Understanding the fluidity of technology and its role in architectural production, I think that the key to mastering CAD is to learn how to learn. In doing so, you will set yourself up to keep learning in the future.


So how can you learn
how to learn CAD?

I suggest that you focus on understanding the systems that make up the back bone of these computer-aided design programmes. These systems for design will likely fall into four categories: 

Organisation, Combination, Filtering and Description. 
 

1. Ways of ORGANISING information

Most programmes that allow you to work with any kind of complexity incorporate a system for managing that complexity. Typically this will take the form of  layers or categories which allow you to organise information. Best practice is to organise information as you draw or generate it, denoting what position within a building or project a certain part occupies.

Layers and Categories often also allow you to correlate certain information with an element, such as how it is drawn (eg. with dashed, thick lines). This means that you are able to easily change all elements associated with a certain layer at a later date. 

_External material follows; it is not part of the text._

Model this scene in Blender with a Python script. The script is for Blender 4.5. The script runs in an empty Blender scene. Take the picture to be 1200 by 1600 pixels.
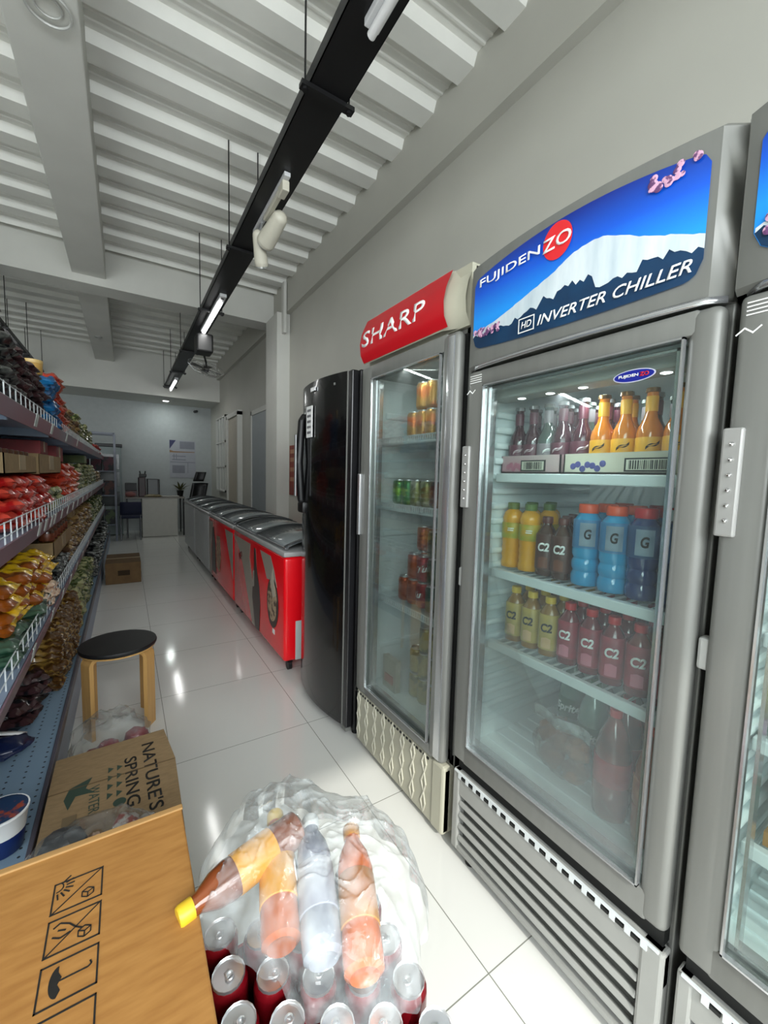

2. Ways of COMBINING information:

Families, blocks, and components are all different names for the CAD clusters which combine multiple types of information together into one ‘jigsaw piece’ which you can then re-use and manipulate in multiple ways while retaining the base information.

These are critical for providing efficiency if you need to make changes further down the line - you can change one element and all the other similar elements will take on the same changed attributes. They can also be ways of easily accessing and maintaining the accuracy of complex information between projects.

3. Ways of filtering information:

Filters allow you to strip a project back, to find a way through the complexity and to only see a certain relationship of parts at one time. Filters work like a special pair of glasses allowing you to have x-ray vision, and so are particularly useful for simplifying specific information sets which might be relevant to one consultant, or to remove all the behind the scenes details to present a simple, easily understood drawing to a client. 

Once you have done a few projects, you will see the value of setting up particular filters ahead of time, so you can easily access certain information as you draw - and not get lost in the strange depths of many, many lines.

4. WAYS OF DEScRIBING INFORMATION:

Finally, there is a large amount of architectural information which cannot be captured or accurately communicated with lines alone. To produce great architectural information using CAD software, you will also need to understand the value and methods of describing the information you draw. 

Methods of description act as annotations, traditionally added as a final layer once the base 2D drawing is nearing completion. But in CAD programmes, information such as dimensions, scale, and specifications can be added while you draw, and in some cases even automated. 

Additionally, in some cases, the roles of description and drawing can almost be reversed. Inputting descriptive information (such as dimensions, materials, and attachments) at the outset can allow you to move towards computer programming or scripting a building. This reversal requires a complete rethinking of how a drawing is produced, the role of drawing, and the desired outputs, but can add incredible efficiencies and levels of accuracy, particularly to large projects. 


For me, focusing on understanding of these four areas

- organising, combining, filtering and describing -

and understanding how each task I perform relates to these areas, enabled me to get beyond to confusing interfaces, or face-value difference between programmes. Instead, I found that thinking in this way enables you to get to the core of what CAD is, why we use it, and how it can be helpful.

Doing so makes it much easier to shift between CAD programmes, to work with entirely new interfaces, and to have belief in your ability to keep learning - because no matter how good you are at Revit or Autocad or Microstation today, things will change, and you will need to keep learning.